━━ Given data ━━

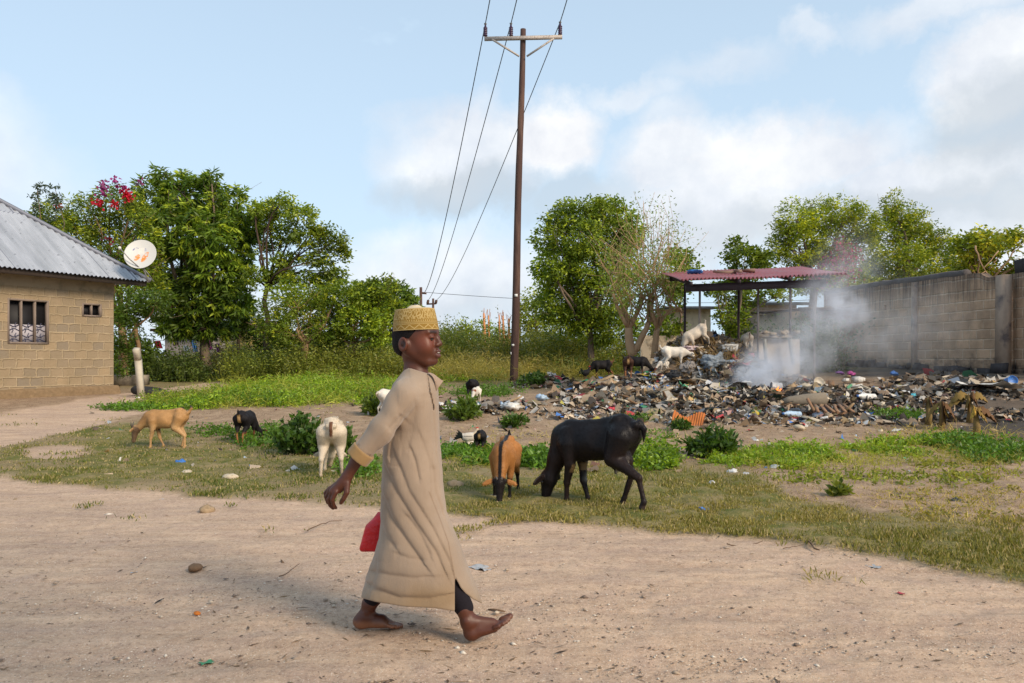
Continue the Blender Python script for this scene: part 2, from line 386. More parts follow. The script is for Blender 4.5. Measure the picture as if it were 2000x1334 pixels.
# graded fan of rows: fine near the camera, coarse to the horizon
ys = [-25, -15, -8, -4, -2, -.5, .5]; y = 1.2
while y < 700: ys.append(y); y += .022+.0042*max(0, y-1.5) if y < 40 else .05*y
ys = np.array(ys)
us = np.concatenate([-np.geomspace(14, 1.02, 40), np.linspace(-1, 1, 560), np.geomspace(1.02, 14, 40)])
YY, UU = np.meshgrid(ys, us, indexing='ij'); XX = UU*(np.abs(YY)*.78+.6)
rd, lw, bn, gf, _px, _py = masks(XX, YY)
ZZ = G(XX, YY)+.03*(1-rd)*ss(20, 5, YY)*(.5+fbm(XX*5, YY*5))
tr = fbm(XX*.9, YY*5.5+2*vn(XX*.5, YY)); ZZ += rd*(.030*(tr-.5)+.018*(fbm(XX*3.3, YY*6.5)-.5)+.012*(fbm(XX*13, YY*17, 3)-.45))*ss(22, 3, YY)
ZZ += (1-rd)*(.022*(fbm(XX*5, YY*5)-.5)+.016*(fbm(XX*19, YY*19, 2)-.4))*ss(30, 8, YY)
P = np.stack([XX, YY, ZZ], -1)
gm, nt, bs = newmat('earth')
a = nd(nt, 'ShaderNodeAttribute', attribute_name='Col'); sp = nd(nt, 'ShaderNodeSeparateColor'); lk(nt, a.outputs['Color'], sp.inputs[0])
ob = objc(nt)
fine = noise(nt, 60, 6, ob, .7); mid = noise(nt, 5, 6, ob); streak = noise(nt, 4, 5, scl(nt, ob, (.45, 2.6, 1)), .65); speck = noise(nt, 170, 2, ob)
sand = mixc(nt, ramp(nt, streak, .35, .68), (.415, .280, .190), (.565, .400, .278))
sand = mixc(nt, ramp(nt, mid, .42, .75), sand, (.42, .29, .215))
sand = mixc(nt, mth(nt, 'MULTIPLY', ramp(nt, fine, .40, .62), .55), sand, mixc(nt, 1, sand, (1.32, 1.36, 1.40), 'MULTIPLY')); sand = mixc(nt, mth(nt, 'MULTIPLY', ramp(nt, noise(nt, 22, 6, ob, .75), .50, .62), .7), sand, mixc(nt, 1, sand, (.70, .68, .68), 'MULTIPLY')); sand = mixc(nt, mth(nt, 'MULTIPLY', ramp(nt, noise(nt, 1.1, 4, scl(nt, ob, (.5, 1.6, 1))), .48, .62), .5), sand, mixc(nt, 1, sand, (.80, .80, .84), 'MULTIPLY'))
sand = mixc(nt, ramp(nt, speck, .61, .67), sand, (.70, .60, .48))
sand = mixc(nt, ramp(nt, noise(nt, 85, 3, ob), .63, .69), sand, (.16, .11, .085))
soil = mixc(nt, ramp(nt, fine, .38, .62), (.14, .088, .055), (.40, .27, .175)); soil = mixc(nt, ramp(nt, speck, .60, .68), soil, (.52, .42, .32)); soil = mixc(nt, ramp(nt, noise(nt, 24, 5, ob), .58, .66), soil, (.13, .10, .045)); soil = mixc(nt, ramp(nt, mid, .45, .65), soil, (.38, .27, .18))
turf = mixc(nt, ramp(nt, fine, .35, .65), (.085, .08, .025), (.30, .24, .10)); turf = mixc(nt, ramp(nt, mid, .45, .65), turf, (.10, .115, .028)); turf = mixc(nt, ramp(nt, noise(nt, 2.2, 6, ob), .55, .66), turf, (.26, .20, .10))
ash = mixc(nt, fine, (.02, .018, .017), (.12, .10, .085))
col = mixc(nt, sp.outputs[0], soil, sand); col = mixc(nt, sp.outputs[1], col, turf); col = mixc(nt, sp.outputs[2], col, ash)
lk(nt, col, bs.inputs['Base Color']); bs.inputs['Roughness'].default_value = .95; bs.inputs['Specular IOR Level'].default_value = .12
hh = mth(nt, 'ADD', mth(nt, 'MULTIPLY', fine, .6), mth(nt, 'ADD', mth(nt, 'MULTIPLY', speck, .35), mth(nt, 'MULTIPLY', streak, 1.3)))
bump(nt, bs, mth(nt, 'ADD', hh, noise(nt, 22, 6, ob, .75)), .5, .016)
Cc = np.stack([rd*(1-bn*.8), np.clip(np.maximum(lw, gf*(1-rd)), 0, 1), bn*(1-rd)], -1)
quads_road = rd[:-1, :-1] > .5
i = np.arange(len(ys)-1)[:, None]*len(us); j = np.arange(len(us)-1)[None]
Q = np.stack([i+j, i+j+1, i+len(us)+1+j, i+len(us)+j], -1)
def subgrid(sel, name):
    q = Q[sel]; u, inv = np.unique(q.ravel(), return_inverse=True)
    m = MB(); m.add(P.reshape(-1, 3)[u], inv.reshape(-1, 4), Cc.reshape(-1, 3)[u]); return m.build(name, gm, smooth=True)
tag(subgrid(~quads_road, 'ground'), kind='structure', label='grassy and littered waste ground'); tag(subgrid(quads_road, 'dirt_road'), kind='structure', label='pale sandy dirt road and side path')

# ------------------------------------------------------------------ foliage tools
LEAF = leafmat('foliage'); GRASS = leafmat('grass_blade', .3, .6, .2)
def leaf_quads(mb, base, d, L, Wd, col, up=None):
    n = len(base); d = nrm(d); rv = rng.normal(size=(n, 3)) if up is None else up
    side = nrm(np.cross(d, rv)); L = np.broadcast_to(L, (n,))[:, None]; Wd = np.broadcast_to(Wd, (n,))[:, None]
    V = np.stack([base, base+d*L*.45+side*Wd*.5, base+d*L, base+d*L*.45-side*Wd*.5], 1).reshape(-1, 3)
    Fq = np.arange(n*4).reshape(-1, 4)
    mb.add(V, Fq, np.repeat(np.broadcast_to(col, (n, 3)), 4, 0))
def tint(n, c0, c1, extra=None, pe=0.0):
    t = rng.random((n, 1)); c = np.asarray(c0)*(1-t)+np.asarray(c1)*t
    c = c*rng.uniform(.75, 1.25, (n, 1))
    if extra is not None: m = rng.random(n) < pe; c[m] = np.asarray(extra)*rng.uniform(.7, 1.2, (m.sum(), 1))
    return c
def shell_pts(n, c, r, lo=.5, hi=1.05, f=2.6, thr=-.12, seed=1, zmin=-1.0):
    c = np.asarray(c, float); r = np.asarray(r, float); out = []; got = 0
    while got < n:
        v = nrm(rng.normal(size=(n*2, 3))); rad = (lo**3+rng.random((n*2, 1))*(hi**3-lo**3))**(1/3)
        v = v[(v[:, 2] > zmin)]; rad = rad[:len(v)]
        rad = rad*(1+.30*sn(v*1.0, 4.5, seed)[:, None])*(1+.18*(rng.random((len(rad), 1)) < .08))
        p = c+v*rad*r; k = sn(p, f*2, seed+1)+.35*rng.random(len(p)) > thr; p = p[k]; out.append(p); got += len(p)
    return np.concatenate(out)[:n]
STY = {  # leaves per tuft, leaf length, width, droop, spread
 'mango': (9, .24, .055, -.9, 1.0), 'round': (9, .105, .060, -.1, 1.2), 'fine': (9, .10, .032, -.3, 1.3), 'almond': (9, .14, .062, -.4, 1.1), 'feather': (12, .075, .02, -.1, 1.6)}
def crown(mb, clumps, style, dens, c0, c1, extra=None, pe=0, scale=1.0, thr=-.12, seed=1, lo=.5):
    k, L, Wd, dr, spd = STY[style]; L *= scale; Wd *= scale; tips = []
    for c, r in clumps:
        r = np.asarray(r, float); area = (r[0]*r[1]*r[2])**(2/3)*4*math.pi; n = max(8, int(area*dens*2.3/scale**2)); 
        T = shell_pts(n, c, r, seed=seed, thr=thr, lo=lo); tips.append(T[:4])
        out = nrm((T-np.asarray(c))/r); tc = 1.85*tint(n, c0, c1, extra, pe)*(1+.42*sn(T, 2.2, seed+3))[:, None]*np.array([.98, 1.03, .62])
        base = np.repeat(T, k, 0); o = np.repeat(out, k, 0)
        base = base+rng.normal(size=base.shape)*L*(.12 if style == 'mango' else .55)
        d = nrm(rng.normal(size=base.shape)*np.array([1, 1, .5]))*spd+o*.6+np.array([0, 0, dr])*rng.uniform(.3, 1.2, (len(base), 1))
        leaf_quads(mb, base, d, L*rng.uniform(.65, 1.2, len(base)), Wd, np.repeat(tc, k, 0)*rng.uniform(.85, 1.15, (len(base), 1)))
    return tips
BARK = M_('bark', (.16, .115, .08), .9, .35, 9, .8, .02, vcol=True, stretch=(1, 1, .3))
def limb(mb, a, b, ra, rb, bend=.12, n=6, col=(1, 1, 1)):
    a = np.asarray(a, float); b = np.asarray(b, float); t = np.linspace(0, 1, n)[:, None]; L = np.linalg.norm(b-a)
    off = rng.normal(size=3)*bend*L; p = a+(b-a)*t+off*np.sin(t*math.pi)+rng.normal(size=(n, 3))*L*.012*(t > 0)*(t < 1)
    mb.tube(p, ra+(rb-ra)*np.linspace(0, 1, n), 6, col); return p
def tree(label, cat, Y, base, fork, cl, style, dens, c0, c1, name='tree', tr=.12, extra=None, pe=0, scale=1.0, thr=-.12, dY=None, barkc=(1, 1, 1), group=None, lo=.5, seed=None, depth=.8, twigs=3, flowers=None):
    """base, fork: pixels at distance Y; cl: crown clumps (px, py, rx, ry[, dy])"""
    seed = seed or int(rng.integers(1, 40))
    b = W(base[0], base[1], Y); b[2] = gz(b[0], Y)
    root = thing(name, label, cat, b, group=group); fk = W(fork[0], fork[1], Y)
    t = MB(); limb(t, b-np.array([0, 0, .1]), fk, tr, tr*.7, .03, 8, barkc)
    clumps = []
    for q in cl:
        dy = q[4] if len(q) > 4 else rng.uniform(-.5, .5)
        rx = q[2]/F*(Y+dy); rz = q[3]/F*(Y+dy); c = W(q[0], q[1], Y+dy); clumps.append((c, (rx, max(rx, rz)*depth, rz)))
    cm = MB(); tips = crown(cm, clumps, style, dens, c0, c1, extra, pe, scale, thr, seed, lo)
    for (c, r), T in zip(clumps, tips):
        p = limb(t, fk, c, tr*.42, tr*.12, .1, 7, barkc)
        for q in T[:twigs]:
            p2 = limb(t, p[random.randint(3, 5)], q, tr*.12, tr*.035, .1, 5, barkc)
            for _ in range(2): limb(t, p2[random.randint(2, 3)], q+rng.normal(size=3)*np.array(r)*.4, tr*.05, tr*.02, .1, 4, barkc)
    t.build('trunk', BARK, root, smooth=True); cm.build('crown', LEAF, root)
    if flowers:
        f = MB()
        for (fx, fy, fr, fc, n) in flowers:
            c = W(fx, fy, Y-.7); pts = c+rng.normal(size=(n, 3))*fr/F*Y*.5
            leaf_quads(f, pts, rng.normal(size=(n, 3)), .10, .085, tint(n, np.array(fc)*.8, fc))
        f.build('flowers', LEAF, root)
    return root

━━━

Copy every single line of the material above that holds "pixels".

**Answer for the task:**
Continue the Blender Python script for this scene: part 2, from line 386. More parts follow. The script is for Blender 4.5. Measure the picture as if it were 2000x1334 pixels.
    """base, fork: pixels at distance Y; cl: crown clumps (px, py, rx, ry[, dy])"""